**WRITTEN EXERCISE:** Extract each line from the entries below that has the string "Python" in it.

**MATERIAL FOR THE TASK:**
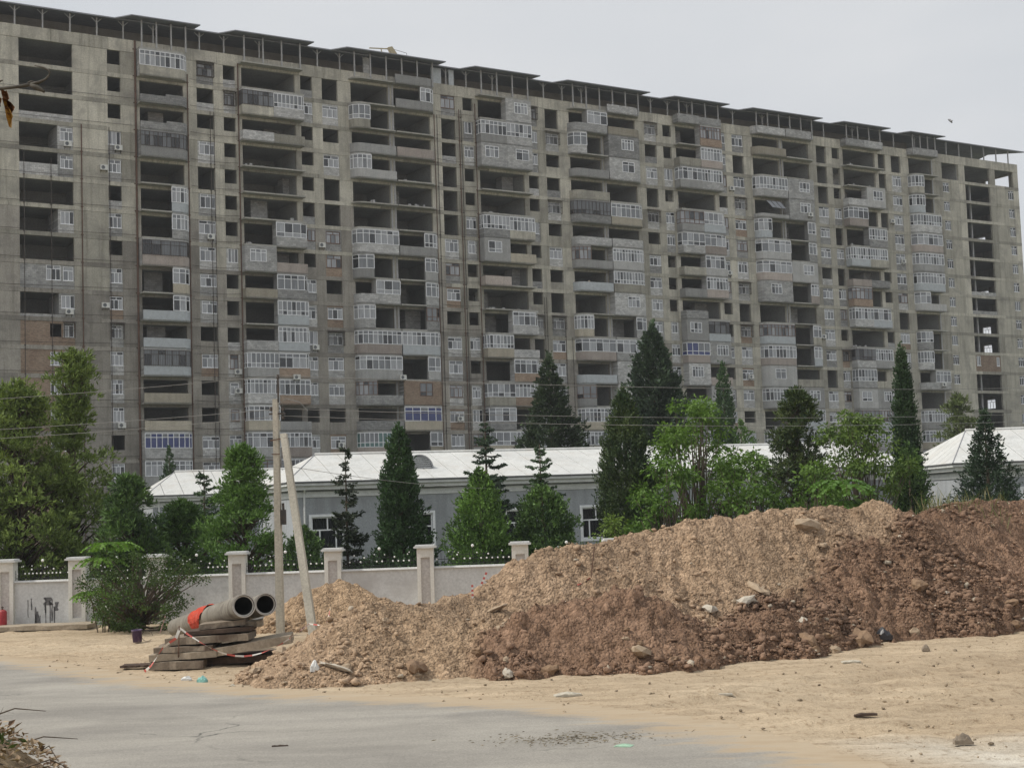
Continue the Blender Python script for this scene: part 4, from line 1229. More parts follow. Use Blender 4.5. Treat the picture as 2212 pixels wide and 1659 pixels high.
# crumbs on the open ground
n_ = 8000
cx, cy = rng.uniform(-14, 22, n_), rng.uniform(17, 40, n_)
sd_ = poly_sd(np.stack([cx, cy], 1), ROAD); ok = (sd_ < rng.uniform(-1, 1.2, n_) - .2) & (np.array([heap_z(a_, b_) for a_, b_ in zip(cx, cy)]) < .01)
cx, cy = cx[ok], cy[ok]; r_ = .007 + .035 * rng.random(len(cx)) ** 9
tag(inst("ground_pebbles", stones_mesh("ground_pebbles", np.stack([cx, cy, r_ * .3], 1), r_, np.array([.30, .24, .17]) * (.6 + .8 * rng.random((len(cx), 1))), m_stone)), "scattered crumbs of soil and pebbles on the sand", "pebbles", kind="stuff")
# the stones one can pick out
big = []
wb = (toe ** 1.5 + .10) * fac * (.25 + (Kk[cand] == 1) + .5 * (Kk[cand] == 3))
sb = rng.choice(cand, 80, p=wb / wb.sum(), replace=False)
for q in sb: big.append((X[q], Y[q], Hm[q], .07 + .11 * random.random() ** 2, mc[q] * random.uniform(.8, 1.3)))
stone_meshes = []
for v_ in range(8):
    n = 2
    V = ICO_V.copy(); F = [tuple(f) for f in ICO_F]
    import bmesh
    bm = bmesh.new()
    vs = [bm.verts.new(tuple(q)) for q in V]
    for f in F: bm.faces.new([vs[i] for i in f])
    bmesh.ops.subdivide_edges(bm, edges=bm.edges[:], cuts=1, use_grid_fill=True, smooth=.6)
    for vtx in bm.verts:
        c_ = vtx.co; k_ = 1 + .35 * math.sin(3.1 * c_.x + v_) * math.sin(2.7 * c_.y + 2 * v_) + random.uniform(-.13, .13)
        vtx.co = Vector((c_.x * k_ * 1.15, c_.y * k_, c_.z * k_ * .8))
    me = bpy.data.meshes.new("stone"); bm.to_mesh(me); bm.free()
    stone_meshes.append(me)
STM = [surf("stone_brown", (.20, .13, .085), (.29, .20, .13), 3.0, .95, 20.0, .6, .02, .1), surf("stone_tan", (.33, .25, .17), (.42, .33, .24), 3.0, .95, 20.0, .6, .02, .1), surf("stone_pale", (.42, .38, .31), (.52, .47, .40), 3.0, .95, 20.0, .6, .02, .1)]
SV = {}
def stone(x, y, z, r, mi, sq=(1, 1, .8), group="stones lying on the soil heap", label=None):
    v_ = random.randrange(8)
    if (v_, mi) not in SV:
        me = stone_meshes[v_].copy(); me.materials.append(STM[mi]); SV[(v_, mi)] = me
    o = inst("stone", SV[(v_, mi)], None, (x, y, z + r * .25), (random.uniform(-.4, .4), random.uniform(-.4, .4), random.uniform(0, 6.3)), (r * sq[0], r * sq[1], r * sq[2]))
    tag(o, label, "stone", group)
    return o
WHERE = ["dark brown clod", "tan stone", "pale stone"]
for (x, y, z, r, c_) in big:
    mi = 0 if c_[0] < .27 else 1
    if random.random() < .05: mi = 2
    sz = "large " if r > .12 else "small " if r < .085 else ""
    side_ = "left lobe" if x < -2 else "middle lobe" if x < 3.2 else "reddish right part" if x > 9 else "hollow right of the middle lobe"
    hgt = "toe" if z < .35 else "lower slope" if z < 1.1 else "upper slope"
    stone(x, y, z, r, mi, label=f"{sz}{WHERE[mi]} on the heap's {hgt}, {side_}")
def heap_at(u, v):
    """where the line of sight first meets the heap"""
    r = ray(u, v)
    y = 28.0
    while y < 51:
        t = y / r.y; z = EYE + r.z * t
        if z <= heap_z(r.x * t, y) + .01: return Vector((r.x * t, y, max(0, z)))
        y += .05
    return ground(u, v)
for (u, v, r, mi, sq, lb) in ((1745, 1140, .30, 1, (1.3, .9, .8), "large broken tan rock high on the heap below its peak"), (1385, 1415, .26, 1, (1.4, 1, .7), "flat tan rock at the foot of the middle heap"),
    (900, 1447, .24, 0, (1.5, 1, .8), "long dark clod at the foot of the left heap"), (1190, 1450, .17, 0, (1, 1, 1), "round dark clod at the foot of the heap beside a brick"),
    (1985, 1270, .22, 0, (1, 1, 1), "dark round boulder on the right reddish heap"), (1855, 1385, .30, 0, (1.3, 1, .9), "biggest dark boulder at the foot of the right heap"), (1745, 1385, .22, 0, (1.5, .9, .7), "flat dark boulder at the right heap's foot"),
    (725, 1445, .2, 2, (1.9, 1, .3), "flat pale slab of rock at the left heap's foot"), (1640, 1277, .2, 1, (1.6, 1, .8), "tan rock over a dark hollow in mid heap"), (1070, 1320, .18, 1, (1.6, 1, .5), "flat tan stone on the left heap's shoulder"),
    (1610, 1300, .17, 2, (1.2, 1, .8), "pale round stone beside the hollow in mid heap"), (1535, 1320, .2, 2, (1.2, 1, .8), "pale block of rock in the gully between the heaps"), (1100, 1460, .16, 2, (1, 1, .8), "pale stone at the heap's edge near the road")):
    p_ = heap_at(u, v); stone(p_.x, p_.y, p_.z, r, mi, sq, label=lb)

# ------------------------------------------------------------------ trees
BARK = surf("bark", (.075, .06, .045), (.14, .11, .085), 3.0, .95, 20.0, .6, .02, .1)
LEAF = foliage("leaf", .28)
NEEDLE = foliage("needle", .12, .6)
def unit(a): return a / np.maximum(1e-6, np.linalg.norm(a, axis=-1, keepdims=True))
def leaves(P, D, ln, wd, col, up=None):
    """one diamond-shaped leaf for every point"""
    n = len(P)
    D = unit(D)
    r = rng.normal(size=(n, 3)); side = unit(np.cross(D, r))
    ln = np.broadcast_to(ln, (n,))[:, None]; wd = np.broadcast_to(wd, (n,))[:, None]
    V = np.stack([P, P + D * ln * .45 + side * wd, P + D * ln, P + D * ln * .45 - side * wd], 1)
    return V, col
def lowfreq(P, s, seed):
    q = P * s
    return (np.sin(q[:, 0] * 1.7 + seed) * np.sin(q[:, 1] * 1.9 + 2 * seed) * np.sin(q[:, 2] * 2.3 + 3 * seed)) * .5 + .5
def sprays_to_leaves(P, D, L, m, ln, wd, spread, c1, c2, seed, cvar=.25):
    n = len(P); D = unit(D)
    t = rng.random((n, m)) ** .8
    C = P[:, None] + D[:, None] * (L[:, None] * t)[..., None] + rng.normal(0, .018, (n, m, 3))
    dd = unit(D[:, None] + rng.normal(0, spread, (n, m, 3)))
    k = np.clip(.15 + .7 * lowfreq(P, 1.1, seed) + rng.normal(0, .22, n), 0, 1)[:, None]
    base = np.array(c1) * (1 - k) + np.array(c2) * k
    base = np.repeat(base, m, 0) * (1 + rng.normal(0, cvar, (n * m, 1)).clip(-.5, .6))
    C = C.reshape(-1, 3); dd = dd.reshape(-1, 3)
    s = 1 + rng.normal(0, .2, len(C)).clip(-.5, .6)
    return leaves(C, dd, ln * s, wd * s, base)
def crown_obj(parts, mat, parent, name="crown"):
    V = np.concatenate([p_[0] for p_ in parts]); c = np.concatenate([p_[1] for p_ in parts])
    F = np.arange(len(V) * 4).reshape(-1, 4)
    return inst(name, np_mesh(name, V.reshape(-1, 3), F, mat, cols=np.clip(c * (1.45 if mat == NEEDLE and name == 'crown' else 1.0), .004, .5)), parent)
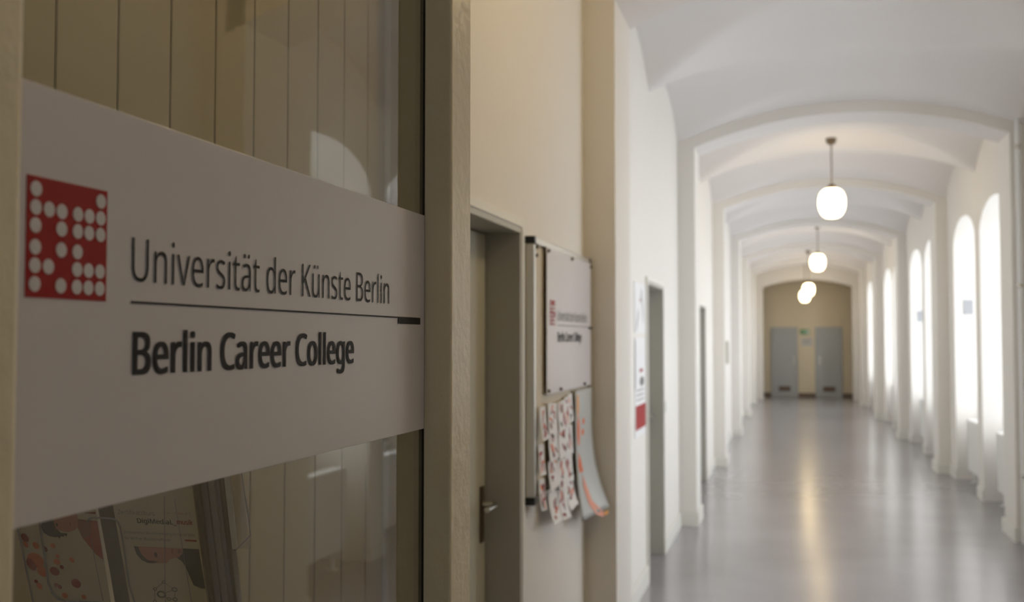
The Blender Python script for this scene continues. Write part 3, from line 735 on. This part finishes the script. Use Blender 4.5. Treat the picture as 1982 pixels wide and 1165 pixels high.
line('subtitle', 'Strategisches Musikmarketing im Social Web', .0085, .1000, -.0890, .0045, 'inkgrey')
line('subtitle', 'für Berliner Musikschaffende', .0085, .0677, -.0990, .0045, 'inkgrey')
shp('red_bar', 'red', [rect(.0865, .1015, -.0975, -.0950)])
shp('jacket', 'jacket', [[(.0823, -.1103), (.1030, -.1101), (.1045, -.1766), (.0993, -.1763), (.0899, -.1713), (.0824, -.1407), (.079, -.1322), (.0729, -.126), (.0805, -.119)]], .0006)
shp('face', 'skin', [[(.0212, -.1102), (.0815, -.1103), (.0807, -.1168), (.0780, -.122), (.0747, -.1248), (.0680, -.1268), (.0622, -.1299), (.0600, -.134), (.0564, -.1358), (.0461, -.136), (.0342, -.1349), (.0253, -.1246)]], .0009)
shp('hair', 'hair', [[(.0187, -.1099), (.0238, -.1102), (.0272, -.1234), (.0345, -.1327), (.0473, -.1335), (.0426, -.1362), (.034, -.1367), (.026, -.1322), (.0204, -.1227)]], .0011)
shp('eye', 'hair', [ell(.0455, -.1223, .0020, .0040)], .0012)
shp('mouth', 'skinlip', [ell(.0680, -.1150, .0010, .0042)], .0012)
shp('ear', 'skinlip', [ell(.0770, -.1150, .0022, .0040)], .0012)
def sketch():
    bm = bmesh.new()
    c0 = (.0447, -.1900)
    nodes = [(.0447, -.1900, .0062), (.0505, -.1682, .0026), (.0371, -.1810, .0026), (.0636, -.1802, .0040), (.0540, -.1974, .0028), (.0622, -.1975, .0034), (.0344, -.2027, .0025)]
    for x, y, r in nodes:
        o_, i_ = ell(x, y, r, r, n=20), ell(x, y, r * .62, r * .62, n=20)
        for k in range(20): poly(bm, SB, [o_[k], o_[(k + 1) % 20], i_[(k + 1) % 20], i_[k]], .0009)
    def seg(p, q, rp, rq):
        d = math.hypot(q[0] - p[0], q[1] - p[1]); ux, uy = (q[0] - p[0]) / d, (q[1] - p[1]) / d
        a = (p[0] + ux * rp, p[1] + uy * rp); e = (q[0] - ux * rq, q[1] - uy * rq); t = .0003
        poly(bm, SB, [(a[0] - uy * t, a[1] + ux * t), (e[0] - uy * t, e[1] + ux * t), (e[0] + uy * t, e[1] - ux * t), (a[0] + uy * t, a[1] - ux * t)], .0009)
    for i, j in ((0, 3), (0, 4), (1, 2), (1, 3), (2, 6), (3, 5), (4, 5)):
        seg(nodes[i], nodes[j], nodes[i][2], nodes[j][2])
    obj('network_sketch', rel(bm, OB), 'inkgrey', b)
sketch()
OL = tuple(SB(.1395, -.06, -.02))
lf = thing('leaflet', 'narrow white leaflet standing at the right side of the brochure rack', 'leaflet', OL)
bm = bmesh.new(); pbox(bm, SB, .1395, .1455, -.124, .03, -.026, -.019); obj('leaflet_sheet', rel(bm, OL), 'paper', lf)

# ================================================================ WHITEBOARD with papers
WB = thing('whiteboard', 'wall-mounted pinboard in an aluminium frame between the first door and pilaster', 'whiteboard', (XL, 4.0, 1.0))
WO = (XL, 4.0, 1.0)
ya, yb, za, zb = 3.475, 4.545, 1.005, 1.958
xf = XL + .035
obj('board_panel', rel(bx(XL + .004, XL + .022, ya + .01, yb - .01, za + .01, zb - .01), WO), 'board', WB)
obj('frame_rail', rel(bx(XL + .002, xf, ya + .022, yb - .022, zb - .024, zb, bev=.003), WO), 'alu', WB)
obj('frame_rail', rel(bx(XL + .002, xf, ya + .022, yb - .022, za, za + .024, bev=.003), WO), 'alu', WB)
obj('frame_rail', rel(bx(XL + .002, xf, ya, ya + .022, za + .026, zb - .026, bev=.003), WO), 'alu', WB)
obj('frame_rail', rel(bx(XL + .002, xf, yb - .022, yb, za + .026, zb - .026, bev=.003), WO), 'alu', WB)
for yy in (ya - .002, yb - .024):
    for zz in (za - .002, zb - .024):
        obj('corner_cap', rel(bx(XL, xf + .002, yy, yy + .026, zz, zz + .026, bev=.003), WO), 'black', WB)
XB = XL + .022
for k, zz in enumerate((1.925, 1.895)):
    bm = bmesh.new(); lathe(bm, [(.007, 0), (.008, .006), (.005, .012)], XB + .0005, 3.535, zz, 14, 'X')
    tag(obj('board_magnet', bm, 'louvre'), ('upper' if k == 0 else 'lower') + ' small brown magnet in the top left corner of the pinboard', 'magnet', 'pinboard magnets')

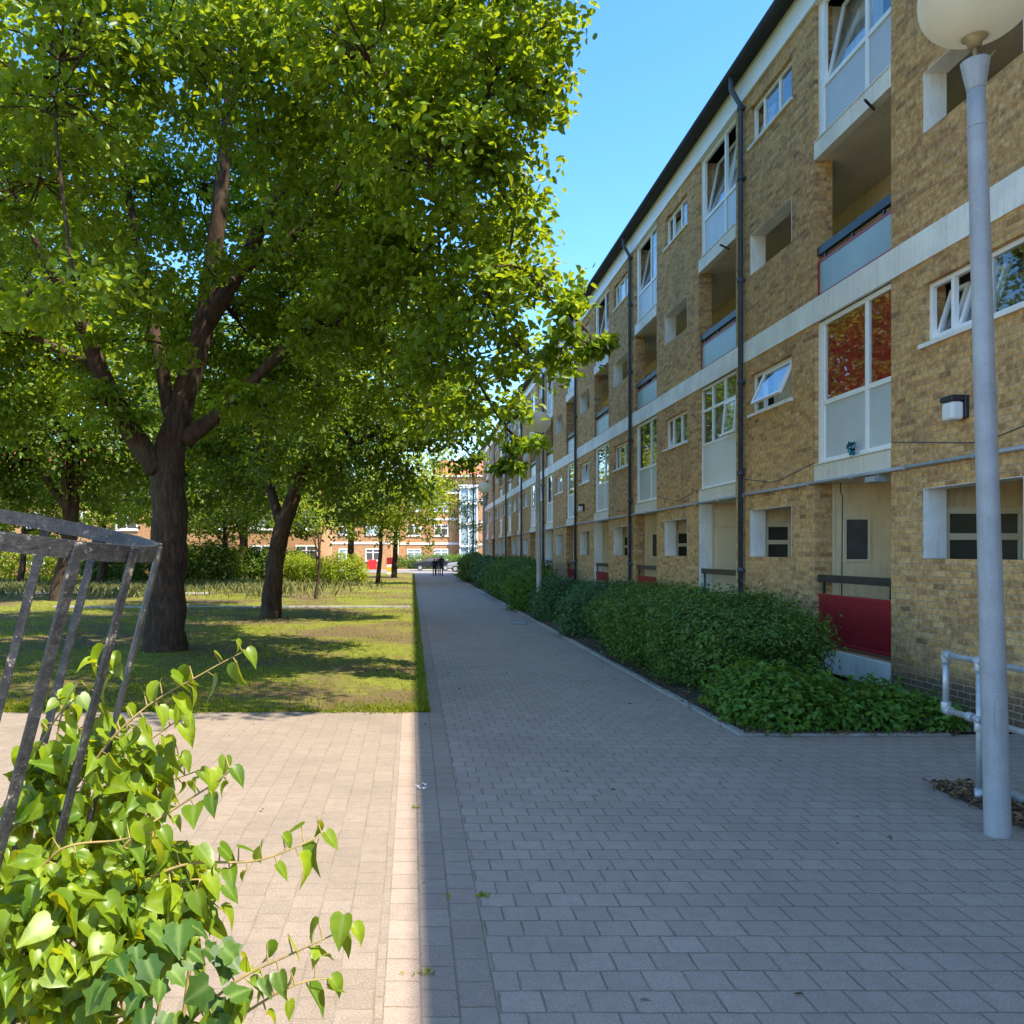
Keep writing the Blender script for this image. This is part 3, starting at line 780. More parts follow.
# ------------------------------------------------------------------ lamp posts, guard rail
def lamp(x, y, lean, label):
    r = empty('lamp_post', (x, y, 0), label, 'street lamp', 'globe lamp posts along the path')
    def L(z): return Vector((x+lean*z/5.1, y, z))
    mb = MB(); mb.tube([L(-.05), L(.02), L(1.0), L(2.2), L(4.6), L(4.66), L(4.67)], [.079, .078, .075, .066, .056, .056, .053], 24)
    p = mb.build('column', M['post'], r)
    mb = MB(); mb.tube([L(4.665), L(4.67), L(4.69), L(4.92)], [.057, .057, .054, .053], 24); mb.build('collar', M['post'], r)
    mb = MB(); mb.tube([L(4.91), L(4.92), L(5.0), L(5.09), L(5.10)], [.053, .056, .070, .084, .084], 24, caps=True); mb.build('flare', M['post'], r)
    if y < 10:
        mb = MB(); 
        pts = []
        for a in np.linspace(0, 2*PI, 33):
            zz = .78+.155*math.copysign(abs(math.sin(a))**.6, math.sin(a)); th = -1.72+.46*math.copysign(abs(math.cos(a))**.6, math.cos(a))
            rr_ = .0765; b = L(zz); pts.append(b+Vector((rr_*math.cos(th), rr_*math.sin(th), 0)))
        mb.tube(pts, .0022, 4, caps=False); mb.build('access_door', M['lead'], r)
    mb = MB(); mb.tube([L(5.08), L(5.24)], .013, 10); mb.tube([L(5.09)+Vector((.07, 0, 0)), L(5.17)+Vector((.13, 0, 0))], .006, 6); mb.lathe(L(5.20), [(.0, -.015), (.04, -.01), (.045, .03), (.075, .05), (.078, .07), (.0, .08)], 24); mb.build('bracket', M['gland'], r)
    mb = MB(); prof = [(.0, -.30)]+[(.345*math.cos(a)**.85 if math.cos(a) > 0 else 0, .30*math.sin(a)) for a in np.linspace(-1.45, 1.5, 22)]+[(0, .30)]
    mb.lathe(L(5.55)+Vector((.03, 0, 0)), prof, 40); mb.build('globe', M['globe'], r)
    return r
lamp(3.86, 5.6, -.15, 'tall grey lamp post with opal globe in the right foreground beside the handrail')
lamp(3.60, 24.0, -.05, 'grey lamp post standing among the shrubs halfway along the path')
lamp(4.04, 48.0, 0, 'most distant grey lamp post rising beyond the clipped hedge')

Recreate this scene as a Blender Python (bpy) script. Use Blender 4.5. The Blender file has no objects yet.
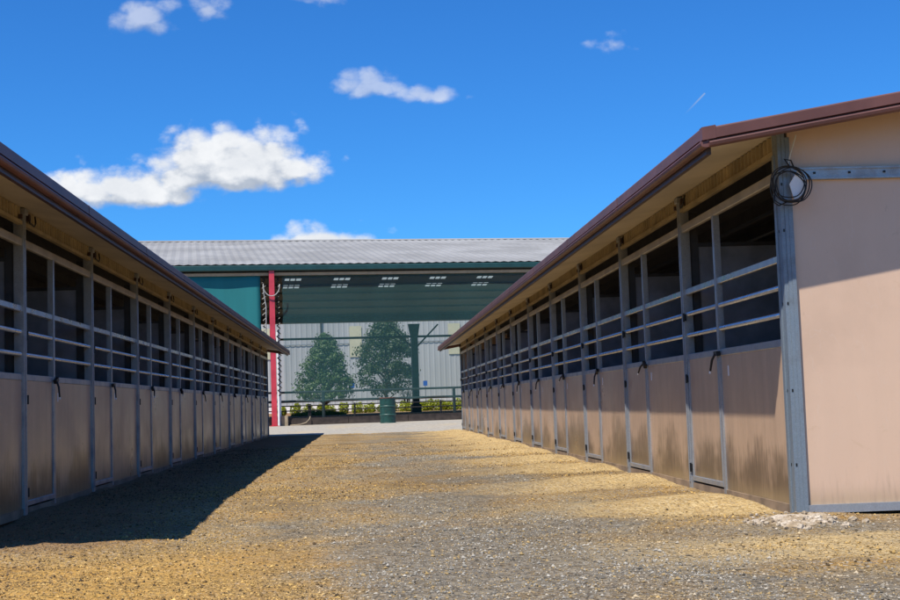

**EXERCISE RESULT:**
Continue the Blender Python script for this scene: part 4, from line 1229. More parts follow. Use Blender 4.5. Treat the picture as 2212 pixels wide and 1659 pixels high.
The Blender Python script for this scene continues. Write part 3, from line 735 on. This part finishes the script. Use Blender 4.5. Treat the picture as 1982 pixels wide and 1165 pixels high.
Recreate this scene as a Blender Python (bpy) script. Use Blender 4.5. The Blender file has no objects yet.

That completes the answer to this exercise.